● PROBLEM STATEMENT: Each entry needs to be restated exactly as written.

● Some records:
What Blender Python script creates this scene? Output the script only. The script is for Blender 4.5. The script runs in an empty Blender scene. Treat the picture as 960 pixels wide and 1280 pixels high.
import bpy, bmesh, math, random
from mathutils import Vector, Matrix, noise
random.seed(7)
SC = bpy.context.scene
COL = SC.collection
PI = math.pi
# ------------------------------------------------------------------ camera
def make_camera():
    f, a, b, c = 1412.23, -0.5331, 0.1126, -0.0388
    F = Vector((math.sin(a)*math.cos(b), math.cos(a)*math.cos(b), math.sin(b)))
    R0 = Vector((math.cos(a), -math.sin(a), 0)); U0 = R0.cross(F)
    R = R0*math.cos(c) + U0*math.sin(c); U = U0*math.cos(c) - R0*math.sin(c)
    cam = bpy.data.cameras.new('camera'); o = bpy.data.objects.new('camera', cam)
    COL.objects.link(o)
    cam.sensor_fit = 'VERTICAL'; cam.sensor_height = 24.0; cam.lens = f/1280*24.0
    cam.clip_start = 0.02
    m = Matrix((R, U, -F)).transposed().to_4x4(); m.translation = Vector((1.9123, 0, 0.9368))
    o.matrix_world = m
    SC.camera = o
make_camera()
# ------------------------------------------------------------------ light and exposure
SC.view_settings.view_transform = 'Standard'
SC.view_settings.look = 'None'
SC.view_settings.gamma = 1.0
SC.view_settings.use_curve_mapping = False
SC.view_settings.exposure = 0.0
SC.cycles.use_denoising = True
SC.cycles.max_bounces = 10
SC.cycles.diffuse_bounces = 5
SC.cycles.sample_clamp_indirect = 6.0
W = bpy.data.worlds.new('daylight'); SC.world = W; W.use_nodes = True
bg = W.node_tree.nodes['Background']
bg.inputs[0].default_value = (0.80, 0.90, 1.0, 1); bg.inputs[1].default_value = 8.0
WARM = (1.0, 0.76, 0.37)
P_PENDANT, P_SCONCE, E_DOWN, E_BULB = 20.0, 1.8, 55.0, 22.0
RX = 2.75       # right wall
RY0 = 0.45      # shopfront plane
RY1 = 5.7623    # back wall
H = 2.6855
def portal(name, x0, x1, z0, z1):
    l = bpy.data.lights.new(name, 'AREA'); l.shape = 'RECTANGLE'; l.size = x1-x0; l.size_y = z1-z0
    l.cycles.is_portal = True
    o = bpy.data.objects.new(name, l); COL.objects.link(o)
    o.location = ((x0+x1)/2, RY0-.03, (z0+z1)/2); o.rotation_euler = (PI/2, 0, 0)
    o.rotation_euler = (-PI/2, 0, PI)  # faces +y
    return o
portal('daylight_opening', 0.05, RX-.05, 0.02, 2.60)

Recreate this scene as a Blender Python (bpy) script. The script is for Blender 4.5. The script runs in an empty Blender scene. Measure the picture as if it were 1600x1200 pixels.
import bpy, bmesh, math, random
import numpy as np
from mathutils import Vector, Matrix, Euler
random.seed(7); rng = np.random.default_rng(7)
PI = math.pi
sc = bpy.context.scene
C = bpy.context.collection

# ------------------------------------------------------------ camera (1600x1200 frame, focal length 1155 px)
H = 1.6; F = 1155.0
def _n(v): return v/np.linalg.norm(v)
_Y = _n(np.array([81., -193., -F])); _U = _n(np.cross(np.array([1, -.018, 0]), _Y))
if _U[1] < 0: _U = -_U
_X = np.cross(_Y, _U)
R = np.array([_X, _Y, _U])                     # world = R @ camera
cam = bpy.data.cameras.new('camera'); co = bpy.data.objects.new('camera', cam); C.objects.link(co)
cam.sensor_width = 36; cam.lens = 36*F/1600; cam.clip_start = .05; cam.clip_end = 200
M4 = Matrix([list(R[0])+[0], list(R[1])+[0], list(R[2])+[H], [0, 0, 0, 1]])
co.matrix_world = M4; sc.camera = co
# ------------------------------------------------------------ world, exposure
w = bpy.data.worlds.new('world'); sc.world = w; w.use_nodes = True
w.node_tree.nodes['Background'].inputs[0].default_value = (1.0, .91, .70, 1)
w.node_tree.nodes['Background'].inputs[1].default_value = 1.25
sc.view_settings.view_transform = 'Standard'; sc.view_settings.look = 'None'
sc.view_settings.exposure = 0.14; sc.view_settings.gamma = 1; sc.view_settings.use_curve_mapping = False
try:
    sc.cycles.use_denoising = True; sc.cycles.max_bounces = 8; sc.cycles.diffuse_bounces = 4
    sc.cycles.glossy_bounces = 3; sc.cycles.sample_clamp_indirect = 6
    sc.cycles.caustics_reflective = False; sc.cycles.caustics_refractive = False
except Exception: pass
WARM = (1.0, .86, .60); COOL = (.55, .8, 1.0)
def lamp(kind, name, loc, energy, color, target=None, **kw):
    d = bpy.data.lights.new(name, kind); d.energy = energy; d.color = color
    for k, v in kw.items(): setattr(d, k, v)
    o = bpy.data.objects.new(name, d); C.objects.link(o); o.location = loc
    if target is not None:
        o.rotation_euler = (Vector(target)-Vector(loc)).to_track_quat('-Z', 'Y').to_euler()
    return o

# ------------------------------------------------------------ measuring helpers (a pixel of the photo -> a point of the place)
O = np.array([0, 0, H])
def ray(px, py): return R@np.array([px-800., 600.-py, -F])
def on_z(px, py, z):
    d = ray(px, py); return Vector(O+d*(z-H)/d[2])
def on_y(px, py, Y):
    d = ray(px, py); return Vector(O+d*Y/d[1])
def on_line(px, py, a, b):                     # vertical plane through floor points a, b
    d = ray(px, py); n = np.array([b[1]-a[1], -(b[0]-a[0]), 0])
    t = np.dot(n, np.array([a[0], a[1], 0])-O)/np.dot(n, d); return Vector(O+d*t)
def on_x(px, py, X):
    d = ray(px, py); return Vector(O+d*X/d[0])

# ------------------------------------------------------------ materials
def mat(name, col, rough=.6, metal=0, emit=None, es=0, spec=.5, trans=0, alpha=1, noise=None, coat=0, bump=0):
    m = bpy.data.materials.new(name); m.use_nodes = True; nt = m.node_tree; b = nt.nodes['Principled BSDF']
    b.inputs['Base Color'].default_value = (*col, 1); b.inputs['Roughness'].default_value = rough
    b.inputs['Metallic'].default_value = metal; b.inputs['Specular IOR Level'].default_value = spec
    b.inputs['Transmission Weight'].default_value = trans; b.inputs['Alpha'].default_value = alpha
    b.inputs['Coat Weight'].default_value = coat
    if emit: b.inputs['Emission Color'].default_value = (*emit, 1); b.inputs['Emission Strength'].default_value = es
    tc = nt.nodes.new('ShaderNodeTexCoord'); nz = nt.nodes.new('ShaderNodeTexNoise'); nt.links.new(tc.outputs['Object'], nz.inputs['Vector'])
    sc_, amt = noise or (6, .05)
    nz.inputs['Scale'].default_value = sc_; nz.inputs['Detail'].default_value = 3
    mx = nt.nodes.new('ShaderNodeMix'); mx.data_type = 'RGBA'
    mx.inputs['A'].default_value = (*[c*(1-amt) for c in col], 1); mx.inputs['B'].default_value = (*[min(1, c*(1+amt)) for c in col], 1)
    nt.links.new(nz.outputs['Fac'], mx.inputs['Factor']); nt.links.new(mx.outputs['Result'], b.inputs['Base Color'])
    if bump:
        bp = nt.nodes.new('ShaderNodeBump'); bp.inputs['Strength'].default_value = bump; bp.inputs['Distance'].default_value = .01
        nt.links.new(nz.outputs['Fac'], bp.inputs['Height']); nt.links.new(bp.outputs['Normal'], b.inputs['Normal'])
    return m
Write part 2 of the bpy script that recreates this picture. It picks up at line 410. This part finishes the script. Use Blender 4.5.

● OUTPUT BELOW:
What Blender Python script creates this scene? Output the script only. The script is for Blender 4.5. The script runs in an empty Blender scene. Treat the picture as 960 pixels wide and 1280 pixels high.
import bpy, bmesh, math, random
from mathutils import Vector, Matrix, noise
random.seed(7)
SC = bpy.context.scene
COL = SC.collection
PI = math.pi
# ------------------------------------------------------------------ camera
def make_camera():
    f, a, b, c = 1412.23, -0.5331, 0.1126, -0.0388
    F = Vector((math.sin(a)*math.cos(b), math.cos(a)*math.cos(b), math.sin(b)))
    R0 = Vector((math.cos(a), -math.sin(a), 0)); U0 = R0.cross(F)
    R = R0*math.cos(c) + U0*math.sin(c); U = U0*math.cos(c) - R0*math.sin(c)
    cam = bpy.data.cameras.new('camera'); o = bpy.data.objects.new('camera', cam)
    COL.objects.link(o)
    cam.sensor_fit = 'VERTICAL'; cam.sensor_height = 24.0; cam.lens = f/1280*24.0
    cam.clip_start = 0.02
    m = Matrix((R, U, -F)).transposed().to_4x4(); m.translation = Vector((1.9123, 0, 0.9368))
    o.matrix_world = m
    SC.camera = o
make_camera()
# ------------------------------------------------------------------ light and exposure
SC.view_settings.view_transform = 'Standard'
SC.view_settings.look = 'None'
SC.view_settings.gamma = 1.0
SC.view_settings.use_curve_mapping = False
SC.view_settings.exposure = 0.0
SC.cycles.use_denoising = True
SC.cycles.max_bounces = 10
SC.cycles.diffuse_bounces = 5
SC.cycles.sample_clamp_indirect = 6.0
W = bpy.data.worlds.new('daylight'); SC.world = W; W.use_nodes = True
bg = W.node_tree.nodes['Background']
bg.inputs[0].default_value = (0.80, 0.90, 1.0, 1); bg.inputs[1].default_value = 8.0
WARM = (1.0, 0.76, 0.37)
P_PENDANT, P_SCONCE, E_DOWN, E_BULB = 20.0, 1.8, 55.0, 22.0
RX = 2.75       # right wall
RY0 = 0.45      # shopfront plane
RY1 = 5.7623    # back wall
H = 2.6855
def portal(name, x0, x1, z0, z1):
    l = bpy.data.lights.new(name, 'AREA'); l.shape = 'RECTANGLE'; l.size = x1-x0; l.size_y = z1-z0
    l.cycles.is_portal = True
    o = bpy.data.objects.new(name, l); COL.objects.link(o)
    o.location = ((x0+x1)/2, RY0-.03, (z0+z1)/2); o.rotation_euler = (PI/2, 0, 0)
    o.rotation_euler = (-PI/2, 0, PI)  # faces +y
    return o
portal('daylight_opening', 0.05, RX-.05, 0.02, 2.60)

Recreate this scene as a Blender Python (bpy) script. The script is for Blender 4.5. The script runs in an empty Blender scene. Measure the picture as if it were 1600x1200 pixels.
import bpy, bmesh, math, random
import numpy as np
from mathutils import Vector, Matrix, Euler
random.seed(7); rng = np.random.default_rng(7)
PI = math.pi
sc = bpy.context.scene
C = bpy.context.collection

# ------------------------------------------------------------ camera (1600x1200 frame, focal length 1155 px)
H = 1.6; F = 1155.0
def _n(v): return v/np.linalg.norm(v)
_Y = _n(np.array([81., -193., -F])); _U = _n(np.cross(np.array([1, -.018, 0]), _Y))
if _U[1] < 0: _U = -_U
_X = np.cross(_Y, _U)
R = np.array([_X, _Y, _U])                     # world = R @ camera
cam = bpy.data.cameras.new('camera'); co = bpy.data.objects.new('camera', cam); C.objects.link(co)
cam.sensor_width = 36; cam.lens = 36*F/1600; cam.clip_start = .05; cam.clip_end = 200
M4 = Matrix([list(R[0])+[0], list(R[1])+[0], list(R[2])+[H], [0, 0, 0, 1]])
co.matrix_world = M4; sc.camera = co
# ------------------------------------------------------------ world, exposure
w = bpy.data.worlds.new('world'); sc.world = w; w.use_nodes = True
w.node_tree.nodes['Background'].inputs[0].default_value = (1.0, .91, .70, 1)
w.node_tree.nodes['Background'].inputs[1].default_value = 1.25
sc.view_settings.view_transform = 'Standard'; sc.view_settings.look = 'None'
sc.view_settings.exposure = 0.14; sc.view_settings.gamma = 1; sc.view_settings.use_curve_mapping = False
try:
    sc.cycles.use_denoising = True; sc.cycles.max_bounces = 8; sc.cycles.diffuse_bounces = 4
    sc.cycles.glossy_bounces = 3; sc.cycles.sample_clamp_indirect = 6
    sc.cycles.caustics_reflective = False; sc.cycles.caustics_refractive = False
except Exception: pass
WARM = (1.0, .86, .60); COOL = (.55, .8, 1.0)
def lamp(kind, name, loc, energy, color, target=None, **kw):
    d = bpy.data.lights.new(name, kind); d.energy = energy; d.color = color
    for k, v in kw.items(): setattr(d, k, v)
    o = bpy.data.objects.new(name, d); C.objects.link(o); o.location = loc
    if target is not None:
        o.rotation_euler = (Vector(target)-Vector(loc)).to_track_quat('-Z', 'Y').to_euler()
    return o

# ------------------------------------------------------------ measuring helpers (a pixel of the photo -> a point of the place)
O = np.array([0, 0, H])
def ray(px, py): return R@np.array([px-800., 600.-py, -F])
def on_z(px, py, z):
    d = ray(px, py); return Vector(O+d*(z-H)/d[2])
def on_y(px, py, Y):
    d = ray(px, py); return Vector(O+d*Y/d[1])
def on_line(px, py, a, b):                     # vertical plane through floor points a, b
    d = ray(px, py); n = np.array([b[1]-a[1], -(b[0]-a[0]), 0])
    t = np.dot(n, np.array([a[0], a[1], 0])-O)/np.dot(n, d); return Vector(O+d*t)
def on_x(px, py, X):
    d = ray(px, py); return Vector(O+d*X/d[0])

# ------------------------------------------------------------ materials
def mat(name, col, rough=.6, metal=0, emit=None, es=0, spec=.5, trans=0, alpha=1, noise=None, coat=0, bump=0):
    m = bpy.data.materials.new(name); m.use_nodes = True; nt = m.node_tree; b = nt.nodes['Principled BSDF']
    b.inputs['Base Color'].default_value = (*col, 1); b.inputs['Roughness'].default_value = rough
    b.inputs['Metallic'].default_value = metal; b.inputs['Specular IOR Level'].default_value = spec
    b.inputs['Transmission Weight'].default_value = trans; b.inputs['Alpha'].default_value = alpha
    b.inputs['Coat Weight'].default_value = coat
    if emit: b.inputs['Emission Color'].default_value = (*emit, 1); b.inputs['Emission Strength'].default_value = es
    tc = nt.nodes.new('ShaderNodeTexCoord'); nz = nt.nodes.new('ShaderNodeTexNoise'); nt.links.new(tc.outputs['Object'], nz.inputs['Vector'])
    sc_, amt = noise or (6, .05)
    nz.inputs['Scale'].default_value = sc_; nz.inputs['Detail'].default_value = 3
    mx = nt.nodes.new('ShaderNodeMix'); mx.data_type = 'RGBA'
    mx.inputs['A'].default_value = (*[c*(1-amt) for c in col], 1); mx.inputs['B'].default_value = (*[min(1, c*(1+amt)) for c in col], 1)
    nt.links.new(nz.outputs['Fac'], mx.inputs['Factor']); nt.links.new(mx.outputs['Result'], b.inputs['Base Color'])
    if bump:
        bp = nt.nodes.new('ShaderNodeBump'); bp.inputs['Strength'].default_value = bump; bp.inputs['Distance'].default_value = .01
        nt.links.new(nz.outputs['Fac'], bp.inputs['Height']); nt.links.new(bp.outputs['Normal'], b.inputs['Normal'])
    return m
Write part 2 of the bpy script that recreates this picture. It picks up at line 410. This part finishes the script. Use Blender 4.5.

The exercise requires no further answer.